Over the past eight years, Leo W. Gerard has earned a reputation as a labor strongman with a pragmatic streak. The 62-year-old Canadian who heads the 850,000-strong United Steelworkers has played a pivotal role in the consolidation of the American steel industry, engineering mergers while fighting to save as many union jobs as possible. Now, as the leader of the country's largest industrial union, Gerard is becoming a major force in U.S. trade policy.
It was a complaint by the USW that prompted President Barack Obama's Sept. 11 decision to slap a punitive 35% tariff on Chinese tire imports, which total some $2 billion a year. The union is now contemplating action on numerous other possible violations by U.S. trading partners. Says Gerard: "We're [not] lining up with a bag full of cases." But "if we find other places where we feel the rules have been violated, it is our responsibility to try to get the government to enforce the rule."
On Sept. 23, the USW filed one of those new cases with the U.S. Commerce Department—this time against both China and Indonesia. The anti-dumping case, filed jointly by the USW and three U.S. paper companies, alleges that the two Asian countries have subsidized their coated paper industries and sold the paper in the U.S. below the cost of production. It claims that in the first half of this year, the Chinese and Indonesians doubled their share of the U.S. coated paper market compared with the same period in 2008, to about 30% from 15% respectively. U.S. sales of coated paper were about $1.8 billion in 2008.
Some economists and industry analysts have worried that such union actions will trigger retaliatory trade protectionism, but Gerard takes the position that he is merely invoking the law. The Chinese "think that because we owe them so much money that they can push us around," he told reporters in a phone call Sept. 24. "I don't think it's protectionism. That's a misuse of language. We are applying the law as it exists."
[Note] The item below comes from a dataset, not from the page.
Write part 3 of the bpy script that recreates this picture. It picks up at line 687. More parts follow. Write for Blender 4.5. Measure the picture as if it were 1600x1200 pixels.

Always an important political constituency for Obama, labor has become all the more crucial now that the President faces stiff opposition from Republicans on key initiatives, notably health-care reform. Gerard—along with AFL-CIO President Rich Trumka and Andy Stern, president of the Service Employees International Union—are key to Obama's efforts to energize his base. "Labor must be kept happy so that they will continue to push hard to produce the Democratic votes in the House and Senate needed for a health-care victory later this fall," says Larry Sabato, director of the Center for Politics at the University of Virginia.